_WHAT IS EXPECTED:_ Repeat verbatim, and only, the lines of the data below, beginning at the line that contains "Reconstruct this image" and stopping after the line that contains "COL = S.collection".

╭─ DATASET RECORDS

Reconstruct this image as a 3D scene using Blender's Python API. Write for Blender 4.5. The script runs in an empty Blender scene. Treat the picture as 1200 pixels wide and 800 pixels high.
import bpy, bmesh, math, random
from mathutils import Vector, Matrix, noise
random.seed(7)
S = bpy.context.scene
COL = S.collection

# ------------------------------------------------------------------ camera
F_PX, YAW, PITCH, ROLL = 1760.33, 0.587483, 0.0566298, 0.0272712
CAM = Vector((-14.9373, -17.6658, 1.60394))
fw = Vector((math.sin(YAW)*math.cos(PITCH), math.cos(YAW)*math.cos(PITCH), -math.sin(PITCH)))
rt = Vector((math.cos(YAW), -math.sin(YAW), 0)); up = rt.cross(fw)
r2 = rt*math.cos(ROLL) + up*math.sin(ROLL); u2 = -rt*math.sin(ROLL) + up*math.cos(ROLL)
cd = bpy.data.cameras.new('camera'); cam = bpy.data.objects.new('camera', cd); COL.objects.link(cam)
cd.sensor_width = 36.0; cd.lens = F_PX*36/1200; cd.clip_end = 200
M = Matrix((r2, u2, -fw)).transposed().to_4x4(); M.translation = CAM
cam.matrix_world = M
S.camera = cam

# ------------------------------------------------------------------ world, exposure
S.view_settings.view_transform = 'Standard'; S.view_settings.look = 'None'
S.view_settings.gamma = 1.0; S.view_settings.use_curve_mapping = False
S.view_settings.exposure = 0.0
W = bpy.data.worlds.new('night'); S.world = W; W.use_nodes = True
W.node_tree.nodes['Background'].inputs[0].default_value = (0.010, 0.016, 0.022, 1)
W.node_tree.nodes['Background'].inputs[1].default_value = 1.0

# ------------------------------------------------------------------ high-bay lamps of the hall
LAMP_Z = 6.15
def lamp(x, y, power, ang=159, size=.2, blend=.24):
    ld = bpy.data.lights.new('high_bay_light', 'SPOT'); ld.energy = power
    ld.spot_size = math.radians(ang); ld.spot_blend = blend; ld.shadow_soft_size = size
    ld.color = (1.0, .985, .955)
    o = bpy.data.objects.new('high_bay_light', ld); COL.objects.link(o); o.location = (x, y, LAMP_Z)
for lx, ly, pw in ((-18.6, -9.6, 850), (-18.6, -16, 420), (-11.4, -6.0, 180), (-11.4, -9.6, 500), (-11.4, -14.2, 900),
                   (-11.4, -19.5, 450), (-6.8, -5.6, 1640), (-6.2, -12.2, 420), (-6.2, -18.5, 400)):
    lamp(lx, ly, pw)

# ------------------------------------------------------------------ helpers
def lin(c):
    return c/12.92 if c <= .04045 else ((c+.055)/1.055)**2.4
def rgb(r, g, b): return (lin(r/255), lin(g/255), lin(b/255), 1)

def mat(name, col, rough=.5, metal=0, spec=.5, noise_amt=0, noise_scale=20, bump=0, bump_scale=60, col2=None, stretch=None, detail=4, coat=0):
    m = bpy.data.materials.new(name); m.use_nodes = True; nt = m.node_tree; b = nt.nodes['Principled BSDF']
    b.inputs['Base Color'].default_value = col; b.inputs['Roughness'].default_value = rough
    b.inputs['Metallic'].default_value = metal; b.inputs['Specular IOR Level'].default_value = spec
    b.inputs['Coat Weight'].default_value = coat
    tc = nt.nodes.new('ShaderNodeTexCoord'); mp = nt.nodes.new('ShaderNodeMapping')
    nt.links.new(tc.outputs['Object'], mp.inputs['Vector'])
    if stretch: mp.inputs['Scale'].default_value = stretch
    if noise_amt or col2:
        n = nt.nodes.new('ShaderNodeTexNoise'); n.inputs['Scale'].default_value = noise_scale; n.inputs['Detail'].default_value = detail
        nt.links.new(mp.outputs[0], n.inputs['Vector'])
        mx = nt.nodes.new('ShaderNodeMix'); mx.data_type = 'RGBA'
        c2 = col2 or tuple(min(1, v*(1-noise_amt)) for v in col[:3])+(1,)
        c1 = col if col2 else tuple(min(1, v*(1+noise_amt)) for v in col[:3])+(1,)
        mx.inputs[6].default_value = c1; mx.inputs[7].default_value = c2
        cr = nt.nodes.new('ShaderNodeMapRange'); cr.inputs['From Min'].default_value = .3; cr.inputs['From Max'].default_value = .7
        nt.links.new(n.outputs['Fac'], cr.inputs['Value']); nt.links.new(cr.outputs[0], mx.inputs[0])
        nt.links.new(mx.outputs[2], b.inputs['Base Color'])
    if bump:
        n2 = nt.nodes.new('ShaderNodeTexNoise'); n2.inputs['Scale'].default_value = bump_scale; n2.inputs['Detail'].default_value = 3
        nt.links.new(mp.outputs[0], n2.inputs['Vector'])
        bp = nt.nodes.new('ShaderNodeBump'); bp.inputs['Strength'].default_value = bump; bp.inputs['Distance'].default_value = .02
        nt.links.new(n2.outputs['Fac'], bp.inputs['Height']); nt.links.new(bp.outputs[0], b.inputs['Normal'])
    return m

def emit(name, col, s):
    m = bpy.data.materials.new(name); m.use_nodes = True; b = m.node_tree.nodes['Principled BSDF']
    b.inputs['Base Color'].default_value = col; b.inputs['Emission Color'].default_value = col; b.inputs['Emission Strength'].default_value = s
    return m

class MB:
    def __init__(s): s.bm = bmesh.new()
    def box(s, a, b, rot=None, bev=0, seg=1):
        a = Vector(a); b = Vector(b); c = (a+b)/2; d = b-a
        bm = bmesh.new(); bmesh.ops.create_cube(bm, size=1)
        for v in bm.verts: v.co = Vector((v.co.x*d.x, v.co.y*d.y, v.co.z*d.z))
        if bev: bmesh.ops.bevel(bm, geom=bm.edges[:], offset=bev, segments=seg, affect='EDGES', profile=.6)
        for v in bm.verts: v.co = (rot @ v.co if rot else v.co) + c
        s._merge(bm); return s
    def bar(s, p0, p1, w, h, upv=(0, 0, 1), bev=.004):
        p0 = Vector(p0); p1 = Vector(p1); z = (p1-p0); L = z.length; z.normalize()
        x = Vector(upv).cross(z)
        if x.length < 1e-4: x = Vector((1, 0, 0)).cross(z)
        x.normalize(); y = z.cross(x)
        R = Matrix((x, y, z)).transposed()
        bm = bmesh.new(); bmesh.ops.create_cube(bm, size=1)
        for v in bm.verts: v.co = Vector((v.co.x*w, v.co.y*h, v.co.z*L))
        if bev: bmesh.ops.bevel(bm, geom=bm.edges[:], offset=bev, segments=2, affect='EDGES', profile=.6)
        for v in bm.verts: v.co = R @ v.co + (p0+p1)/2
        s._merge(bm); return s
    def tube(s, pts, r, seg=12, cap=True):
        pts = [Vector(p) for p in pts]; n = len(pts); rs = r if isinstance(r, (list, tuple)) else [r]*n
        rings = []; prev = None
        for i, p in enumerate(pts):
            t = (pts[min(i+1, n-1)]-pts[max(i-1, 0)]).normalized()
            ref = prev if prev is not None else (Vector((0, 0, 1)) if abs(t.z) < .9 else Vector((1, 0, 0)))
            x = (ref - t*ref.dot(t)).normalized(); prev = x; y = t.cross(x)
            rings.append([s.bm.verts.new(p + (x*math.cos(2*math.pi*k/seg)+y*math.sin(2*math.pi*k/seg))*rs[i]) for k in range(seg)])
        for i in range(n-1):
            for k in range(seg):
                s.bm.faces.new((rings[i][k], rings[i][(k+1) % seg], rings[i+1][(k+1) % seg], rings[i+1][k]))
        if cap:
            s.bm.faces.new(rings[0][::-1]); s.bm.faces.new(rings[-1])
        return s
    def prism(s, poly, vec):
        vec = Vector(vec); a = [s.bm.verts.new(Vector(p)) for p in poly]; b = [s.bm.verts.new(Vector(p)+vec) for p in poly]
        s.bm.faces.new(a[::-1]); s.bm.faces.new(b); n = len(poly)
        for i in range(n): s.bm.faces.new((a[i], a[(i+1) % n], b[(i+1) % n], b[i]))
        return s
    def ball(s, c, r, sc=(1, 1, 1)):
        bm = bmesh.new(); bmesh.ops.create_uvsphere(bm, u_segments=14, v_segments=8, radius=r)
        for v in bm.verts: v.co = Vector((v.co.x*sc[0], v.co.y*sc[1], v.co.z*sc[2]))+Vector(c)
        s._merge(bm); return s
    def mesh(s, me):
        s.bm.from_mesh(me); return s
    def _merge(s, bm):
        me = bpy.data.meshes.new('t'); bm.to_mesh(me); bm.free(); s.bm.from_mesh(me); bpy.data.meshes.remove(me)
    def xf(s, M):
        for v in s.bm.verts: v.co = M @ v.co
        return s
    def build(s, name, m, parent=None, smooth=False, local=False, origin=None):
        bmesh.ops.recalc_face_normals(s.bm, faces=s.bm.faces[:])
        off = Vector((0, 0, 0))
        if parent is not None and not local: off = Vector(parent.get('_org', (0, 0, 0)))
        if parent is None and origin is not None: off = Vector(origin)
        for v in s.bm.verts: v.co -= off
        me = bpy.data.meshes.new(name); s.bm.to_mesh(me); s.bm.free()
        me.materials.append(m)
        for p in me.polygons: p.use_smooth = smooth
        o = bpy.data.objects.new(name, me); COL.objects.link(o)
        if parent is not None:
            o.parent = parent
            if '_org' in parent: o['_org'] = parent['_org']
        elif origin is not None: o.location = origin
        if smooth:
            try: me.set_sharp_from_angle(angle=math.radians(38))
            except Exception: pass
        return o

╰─
╭─ DATASET RECORDS

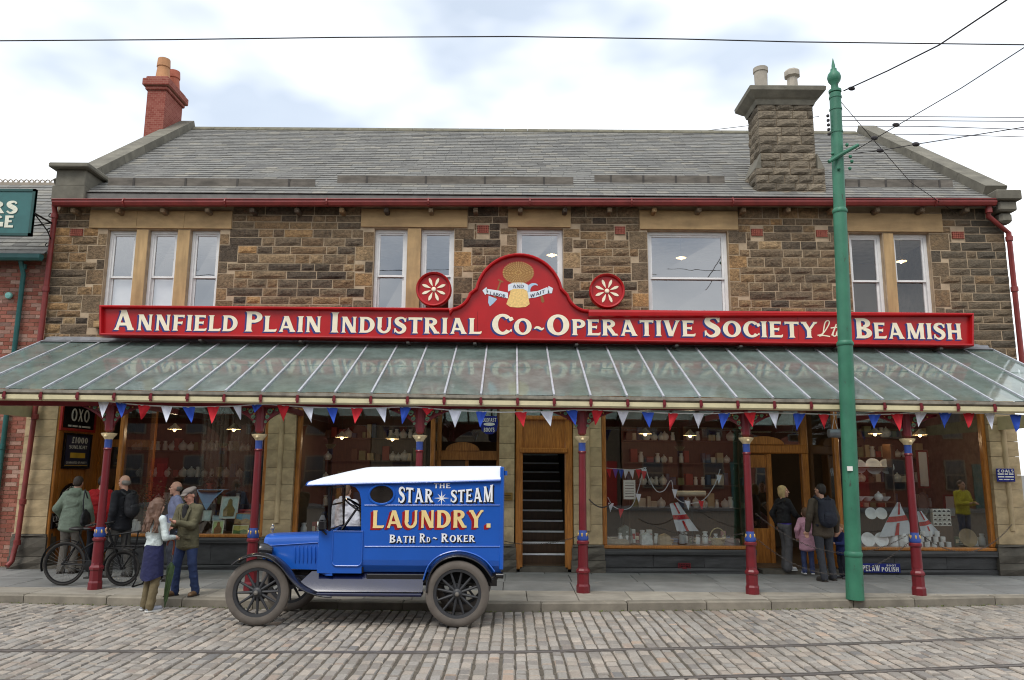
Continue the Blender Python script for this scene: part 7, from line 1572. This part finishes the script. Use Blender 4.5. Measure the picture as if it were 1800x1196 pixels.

╰─

_COMPLETED EXERCISE:_
Reconstruct this image as a 3D scene using Blender's Python API. Write for Blender 4.5. The script runs in an empty Blender scene. Treat the picture as 1200 pixels wide and 800 pixels high.
import bpy, bmesh, math, random
from mathutils import Vector, Matrix, noise
random.seed(7)
S = bpy.context.scene
COL = S.collection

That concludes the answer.